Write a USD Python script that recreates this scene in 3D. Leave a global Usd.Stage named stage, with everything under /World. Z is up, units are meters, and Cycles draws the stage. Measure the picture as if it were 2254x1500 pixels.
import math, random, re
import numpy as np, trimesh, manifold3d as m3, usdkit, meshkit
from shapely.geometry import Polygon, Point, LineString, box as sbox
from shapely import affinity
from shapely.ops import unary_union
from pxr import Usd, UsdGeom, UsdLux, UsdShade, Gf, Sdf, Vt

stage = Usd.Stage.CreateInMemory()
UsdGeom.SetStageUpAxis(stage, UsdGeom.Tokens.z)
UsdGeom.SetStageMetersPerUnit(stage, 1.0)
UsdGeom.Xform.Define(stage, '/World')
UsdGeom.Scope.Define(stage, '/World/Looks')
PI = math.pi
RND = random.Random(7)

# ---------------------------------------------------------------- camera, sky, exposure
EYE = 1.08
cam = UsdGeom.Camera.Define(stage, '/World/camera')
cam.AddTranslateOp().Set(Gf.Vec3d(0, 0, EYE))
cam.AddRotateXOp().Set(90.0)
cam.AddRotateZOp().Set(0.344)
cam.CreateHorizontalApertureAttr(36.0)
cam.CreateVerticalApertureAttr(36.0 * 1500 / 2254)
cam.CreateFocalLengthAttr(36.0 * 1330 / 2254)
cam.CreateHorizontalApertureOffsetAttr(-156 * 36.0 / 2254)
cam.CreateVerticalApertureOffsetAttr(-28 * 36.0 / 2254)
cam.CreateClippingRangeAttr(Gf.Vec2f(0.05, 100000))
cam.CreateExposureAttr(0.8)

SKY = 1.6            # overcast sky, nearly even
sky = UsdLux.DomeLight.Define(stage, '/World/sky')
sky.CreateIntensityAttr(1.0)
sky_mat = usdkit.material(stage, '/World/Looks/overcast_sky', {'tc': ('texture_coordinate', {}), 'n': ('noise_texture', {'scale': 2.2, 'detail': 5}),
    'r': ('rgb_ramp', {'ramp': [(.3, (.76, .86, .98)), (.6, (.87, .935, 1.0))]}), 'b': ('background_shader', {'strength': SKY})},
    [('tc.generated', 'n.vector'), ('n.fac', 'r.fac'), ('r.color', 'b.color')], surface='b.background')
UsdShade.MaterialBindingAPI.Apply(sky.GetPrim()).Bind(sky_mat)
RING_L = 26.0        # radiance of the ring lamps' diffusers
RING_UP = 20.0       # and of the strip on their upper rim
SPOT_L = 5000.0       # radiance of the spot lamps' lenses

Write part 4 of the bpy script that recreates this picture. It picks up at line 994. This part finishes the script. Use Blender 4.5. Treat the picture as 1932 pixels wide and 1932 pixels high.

★ ★ ★

Job
Transcribe each entry exactly.

Solved exercise
Write a USD Python script that recreates this scene in 3D. Leave a global Usd.Stage named stage, with everything under /World. Z is up, units are meters, and Cycles draws the stage. Measure the picture as if it were 2254x1500 pixels.
import math, random, re
import numpy as np, trimesh, manifold3d as m3, usdkit, meshkit
from shapely.geometry import Polygon, Point, LineString, box as sbox
from shapely import affinity
from shapely.ops import unary_union
from pxr import Usd, UsdGeom, UsdLux, UsdShade, Gf, Sdf, Vt

stage = Usd.Stage.CreateInMemory()
UsdGeom.SetStageUpAxis(stage, UsdGeom.Tokens.z)
UsdGeom.SetStageMetersPerUnit(stage, 1.0)
UsdGeom.Xform.Define(stage, '/World')
UsdGeom.Scope.Define(stage, '/World/Looks')
PI = math.pi
RND = random.Random(7)

# ---------------------------------------------------------------- camera, sky, exposure
EYE = 1.08
cam = UsdGeom.Camera.Define(stage, '/World/camera')
cam.AddTranslateOp().Set(Gf.Vec3d(0, 0, EYE))
cam.AddRotateXOp().Set(90.0)
cam.AddRotateZOp().Set(0.344)
cam.CreateHorizontalApertureAttr(36.0)
cam.CreateVerticalApertureAttr(36.0 * 1500 / 2254)
cam.CreateFocalLengthAttr(36.0 * 1330 / 2254)
cam.CreateHorizontalApertureOffsetAttr(-156 * 36.0 / 2254)
cam.CreateVerticalApertureOffsetAttr(-28 * 36.0 / 2254)
cam.CreateClippingRangeAttr(Gf.Vec2f(0.05, 100000))
cam.CreateExposureAttr(0.8)

SKY = 1.6            # overcast sky, nearly even
sky = UsdLux.DomeLight.Define(stage, '/World/sky')
sky.CreateIntensityAttr(1.0)
sky_mat = usdkit.material(stage, '/World/Looks/overcast_sky', {'tc': ('texture_coordinate', {}), 'n': ('noise_texture', {'scale': 2.2, 'detail': 5}),
    'r': ('rgb_ramp', {'ramp': [(.3, (.76, .86, .98)), (.6, (.87, .935, 1.0))]}), 'b': ('background_shader', {'strength': SKY})},
    [('tc.generated', 'n.vector'), ('n.fac', 'r.fac'), ('r.color', 'b.color')], surface='b.background')
UsdShade.MaterialBindingAPI.Apply(sky.GetPrim()).Bind(sky_mat)
RING_L = 26.0        # radiance of the ring lamps' diffusers
RING_UP = 20.0       # and of the strip on their upper rim
SPOT_L = 5000.0       # radiance of the spot lamps' lenses

Write part 4 of the bpy script that recreates this picture. It picks up at line 994. This part finishes the script. Use Blender 4.5. Treat the picture as 1932 pixels wide and 1932 pixels high.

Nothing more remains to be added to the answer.